2 ) “Tiny’s Tempo” by Tiny Grimes (1944, Savoy)

This session is perhaps the first example of Bird’s bebop vocabulary manifesting in a studio recording, and while technically this is still a blues composition, Bird’s signature playing here is unlike any prior blues. I could have easily picked “Now’s the Time” or “Billie’s Bounce” from the following year, but today I’m semi-arbitrarily feeling this one.

3 ) “Ko-ko” (1945, Savoy)

Quintessentially burnin’ Bird. Full stop. This isn’t the only example of him shredding the chords to the standard “Cherokee,” but it’s the most iconic and every phrase in here is stunning.

4 ) “Relaxin’ At Camarillo” (1947, Dial)

I could do 10 tracks just from the West Coast sessions for Dial records, and it pains me to omit “A Night in Tunisia” from 1946, the solo break for which I must have listened to easily a thousand times. But I landed on this important song, cheekily referencing his time in a mental institution. The group name, “Charlie Parker’s New All-Stars,” is apt on this track that also features solos by Wardell Gray, Barney Kessel, Howard McGee, Dodo Marmarosa, and Red Callender. “Donna Lee” (1947, Savoy)

5 ) “Parker’s Mood” (1948, Savoy)

I almost picked the burning “Constellation” from this important day of recordings, but hearing Bird play the slow blues like this (as opposed to shredding a bright tempo, which his mythology tends to emphasize) is as illuminating as it is soulful and beautiful. There is also a nice solo from pianist and future Modern Jazz Quartet co-founder John Lewis.
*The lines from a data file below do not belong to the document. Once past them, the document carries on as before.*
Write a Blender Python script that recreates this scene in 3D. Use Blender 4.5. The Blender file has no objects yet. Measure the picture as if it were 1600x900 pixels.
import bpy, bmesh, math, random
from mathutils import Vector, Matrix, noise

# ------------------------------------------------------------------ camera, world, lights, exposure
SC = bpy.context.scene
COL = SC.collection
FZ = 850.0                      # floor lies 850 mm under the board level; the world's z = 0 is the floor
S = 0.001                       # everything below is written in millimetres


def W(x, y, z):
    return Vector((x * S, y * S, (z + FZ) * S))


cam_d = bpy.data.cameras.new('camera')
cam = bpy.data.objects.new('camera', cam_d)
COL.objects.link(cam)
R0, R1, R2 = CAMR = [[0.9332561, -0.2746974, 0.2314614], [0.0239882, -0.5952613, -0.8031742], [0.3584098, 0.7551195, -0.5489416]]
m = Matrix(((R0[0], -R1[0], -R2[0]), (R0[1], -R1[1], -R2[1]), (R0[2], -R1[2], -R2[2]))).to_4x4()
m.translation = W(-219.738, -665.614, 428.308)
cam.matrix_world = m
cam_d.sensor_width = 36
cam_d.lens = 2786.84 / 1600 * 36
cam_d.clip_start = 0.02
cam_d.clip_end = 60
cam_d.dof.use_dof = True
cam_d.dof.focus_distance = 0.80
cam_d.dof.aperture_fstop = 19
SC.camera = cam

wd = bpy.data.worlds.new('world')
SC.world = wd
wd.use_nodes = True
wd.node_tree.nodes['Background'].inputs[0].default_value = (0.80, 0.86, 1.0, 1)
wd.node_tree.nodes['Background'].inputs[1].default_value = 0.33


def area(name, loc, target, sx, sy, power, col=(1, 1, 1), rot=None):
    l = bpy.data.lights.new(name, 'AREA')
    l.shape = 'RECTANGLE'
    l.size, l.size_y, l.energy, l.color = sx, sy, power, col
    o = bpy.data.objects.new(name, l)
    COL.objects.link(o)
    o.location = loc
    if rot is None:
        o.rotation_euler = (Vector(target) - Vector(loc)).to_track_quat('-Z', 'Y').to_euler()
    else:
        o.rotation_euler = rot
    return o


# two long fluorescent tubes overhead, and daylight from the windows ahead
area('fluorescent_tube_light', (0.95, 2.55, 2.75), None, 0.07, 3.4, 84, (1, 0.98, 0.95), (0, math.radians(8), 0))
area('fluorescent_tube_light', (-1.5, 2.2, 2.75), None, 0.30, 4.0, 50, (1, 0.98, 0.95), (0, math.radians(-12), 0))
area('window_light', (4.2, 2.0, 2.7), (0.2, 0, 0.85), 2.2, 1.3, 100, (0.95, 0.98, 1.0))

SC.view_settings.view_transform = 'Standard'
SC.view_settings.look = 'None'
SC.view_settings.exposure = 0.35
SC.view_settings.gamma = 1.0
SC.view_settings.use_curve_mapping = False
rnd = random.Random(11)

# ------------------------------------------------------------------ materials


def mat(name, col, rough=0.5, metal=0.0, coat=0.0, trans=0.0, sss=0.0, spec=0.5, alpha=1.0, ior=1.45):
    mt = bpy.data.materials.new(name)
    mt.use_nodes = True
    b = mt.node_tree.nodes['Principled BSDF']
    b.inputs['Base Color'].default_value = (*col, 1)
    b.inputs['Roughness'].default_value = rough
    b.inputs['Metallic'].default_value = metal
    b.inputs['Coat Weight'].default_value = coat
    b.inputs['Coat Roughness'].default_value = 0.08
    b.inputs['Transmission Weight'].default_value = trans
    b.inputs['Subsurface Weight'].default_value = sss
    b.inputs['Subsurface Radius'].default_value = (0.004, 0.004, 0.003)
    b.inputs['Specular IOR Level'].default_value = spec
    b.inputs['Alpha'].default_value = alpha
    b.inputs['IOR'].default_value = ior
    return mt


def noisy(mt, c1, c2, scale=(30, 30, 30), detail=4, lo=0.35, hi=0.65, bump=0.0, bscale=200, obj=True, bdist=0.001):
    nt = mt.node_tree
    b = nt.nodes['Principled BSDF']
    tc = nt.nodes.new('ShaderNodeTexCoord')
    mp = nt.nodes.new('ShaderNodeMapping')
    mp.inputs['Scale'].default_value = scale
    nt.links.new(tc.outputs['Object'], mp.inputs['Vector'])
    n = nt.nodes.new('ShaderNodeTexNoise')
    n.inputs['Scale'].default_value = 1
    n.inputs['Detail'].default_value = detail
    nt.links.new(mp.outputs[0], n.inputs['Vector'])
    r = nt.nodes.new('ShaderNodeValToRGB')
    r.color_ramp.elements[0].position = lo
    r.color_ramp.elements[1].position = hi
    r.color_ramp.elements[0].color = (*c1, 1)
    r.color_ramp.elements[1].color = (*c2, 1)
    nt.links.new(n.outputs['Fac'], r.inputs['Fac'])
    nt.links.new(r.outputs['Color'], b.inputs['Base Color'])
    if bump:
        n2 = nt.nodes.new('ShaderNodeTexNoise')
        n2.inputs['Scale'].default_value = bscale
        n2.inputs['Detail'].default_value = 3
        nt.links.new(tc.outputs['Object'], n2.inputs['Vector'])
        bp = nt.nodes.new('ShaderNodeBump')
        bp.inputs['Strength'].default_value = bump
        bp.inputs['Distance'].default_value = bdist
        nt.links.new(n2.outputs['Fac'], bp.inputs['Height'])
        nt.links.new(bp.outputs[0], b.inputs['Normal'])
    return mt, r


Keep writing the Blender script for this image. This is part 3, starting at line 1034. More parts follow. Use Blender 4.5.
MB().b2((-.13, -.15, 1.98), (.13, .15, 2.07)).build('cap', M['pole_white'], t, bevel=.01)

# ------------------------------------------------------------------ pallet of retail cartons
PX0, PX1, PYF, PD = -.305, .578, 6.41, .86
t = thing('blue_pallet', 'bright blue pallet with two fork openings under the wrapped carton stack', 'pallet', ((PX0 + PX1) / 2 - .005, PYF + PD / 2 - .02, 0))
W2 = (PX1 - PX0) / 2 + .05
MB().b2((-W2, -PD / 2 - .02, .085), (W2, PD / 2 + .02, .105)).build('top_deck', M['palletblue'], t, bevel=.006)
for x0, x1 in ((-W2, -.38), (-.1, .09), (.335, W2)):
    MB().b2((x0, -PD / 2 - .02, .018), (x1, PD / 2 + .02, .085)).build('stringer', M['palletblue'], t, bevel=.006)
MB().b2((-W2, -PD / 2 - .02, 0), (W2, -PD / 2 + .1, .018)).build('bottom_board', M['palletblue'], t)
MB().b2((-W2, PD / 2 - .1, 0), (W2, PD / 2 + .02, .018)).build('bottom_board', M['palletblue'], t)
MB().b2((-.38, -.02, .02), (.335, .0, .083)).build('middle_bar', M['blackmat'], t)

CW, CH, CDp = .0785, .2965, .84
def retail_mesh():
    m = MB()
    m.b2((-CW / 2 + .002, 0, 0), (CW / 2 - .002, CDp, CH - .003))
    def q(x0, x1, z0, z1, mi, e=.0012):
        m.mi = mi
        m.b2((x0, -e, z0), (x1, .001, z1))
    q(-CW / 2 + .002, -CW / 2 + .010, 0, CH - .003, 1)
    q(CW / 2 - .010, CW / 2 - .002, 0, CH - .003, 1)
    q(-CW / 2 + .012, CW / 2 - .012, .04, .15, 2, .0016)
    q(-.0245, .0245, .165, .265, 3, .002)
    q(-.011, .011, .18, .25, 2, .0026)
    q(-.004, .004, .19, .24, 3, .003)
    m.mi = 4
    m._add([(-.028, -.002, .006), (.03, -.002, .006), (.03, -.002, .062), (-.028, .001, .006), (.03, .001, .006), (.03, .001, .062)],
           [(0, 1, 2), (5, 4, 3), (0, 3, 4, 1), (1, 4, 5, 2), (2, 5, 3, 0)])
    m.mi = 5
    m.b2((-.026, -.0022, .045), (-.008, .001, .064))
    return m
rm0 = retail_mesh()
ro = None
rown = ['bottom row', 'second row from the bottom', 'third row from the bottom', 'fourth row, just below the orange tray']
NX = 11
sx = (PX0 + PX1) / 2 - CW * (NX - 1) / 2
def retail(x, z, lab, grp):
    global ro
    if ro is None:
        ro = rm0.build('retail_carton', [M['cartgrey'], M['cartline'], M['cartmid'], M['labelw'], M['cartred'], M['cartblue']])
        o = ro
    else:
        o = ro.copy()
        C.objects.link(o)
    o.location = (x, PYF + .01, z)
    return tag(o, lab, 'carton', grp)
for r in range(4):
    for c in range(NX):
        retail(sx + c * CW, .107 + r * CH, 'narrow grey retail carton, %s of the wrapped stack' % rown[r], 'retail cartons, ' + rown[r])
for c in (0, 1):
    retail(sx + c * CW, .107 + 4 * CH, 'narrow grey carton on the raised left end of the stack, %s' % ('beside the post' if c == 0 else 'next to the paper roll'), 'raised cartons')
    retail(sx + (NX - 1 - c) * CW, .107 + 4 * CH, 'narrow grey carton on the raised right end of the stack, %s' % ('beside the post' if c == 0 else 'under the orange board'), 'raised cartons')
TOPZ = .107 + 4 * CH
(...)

Do yourself a favor and listen to the alternate takes.

6 ) “Okiedokie” by Machito (1949)

Latin jazz was really coming into its own during the bebop era, and this high-energy saxophone feature for Bird in Machito’s orchestra is an underrated classic of those early days and a stellar example of how Bird’s language translated to this setting.

7 ) “Everything Happens to Me” from Charlie Parker With Strings (1949)

Some people love Bird with strings, some hate it, but Bird loved it, so that’s good enough for me. The arrangements are admittedly a bit syrupy, but any excuse to hear Bird play a whole bunch of ballads is something special. When I was preparing to record my Patch Kit album in 2002, this is one of the versions of this pathos-laden songs (alongside Chet Baker’s vocal version) in which I immersed myself, and hearing Bird play a ballad melody never gets old.

8 ) “Little Willie Leaps” live recording from Birdland, NYC (1950) (I’ve seen it most recently on the Fragments compilation)

I was first exposed to this live recording, featuring Fats Navarro, Bud Powell, Curly Russell, and Art Blakey, in college in Phil Schaap’s Jazz History course (for those who don’t know Phil’s work, he is a scholar, historian, and DJ who began hosting WKCR’s “Bird Flight” program in 1981). I was already familiar, thanks to Ted Dunbar’s regimen of bebop songs, with the 1947 studio version under Miles Davis’ name (with Bird on tenor under the name “Charlie Chan” for contractual reasons), but I was stunned when I heard the ferocity of his playing here, well worth tolerating the less-than-stellar audio fidelity.

9 ) “Kim” (1952, Verve)

This “rhythm changes” tune (i.e. song using the chord progression from Gershwin’s “I Got Rhythm”) is an excellent (though far from isolated) example of how well Bird’s dexterity endured through the sadly premature latter portion of his life/career. One nice thing about the Verve small group recordings, as well, is the dramatic improvement in recording fidelity, which serves him and his band (a burnin’ trio of Hank Jones, Teddy Kotick, and Max Roach) very well.

10 ) “The Serpent’s Tooth” from Collector’s Items by Miles Davis (1953)

This recording of Jimmy Heath’s tune (credited to Miles) is noteworthy for a couple reasons. In addition to featuring some stellar Bird-on-tenor, it also represents something of a torch-passing as Bird’s solo follows that of his brilliant acolyte Sonny Rollins (himself on the cusp of a milestone birthday).

 

One Responses

  • Matthew Conroy

    Great list. I’d put “Summertime” from CP with Strings on my list. I love the arrangements.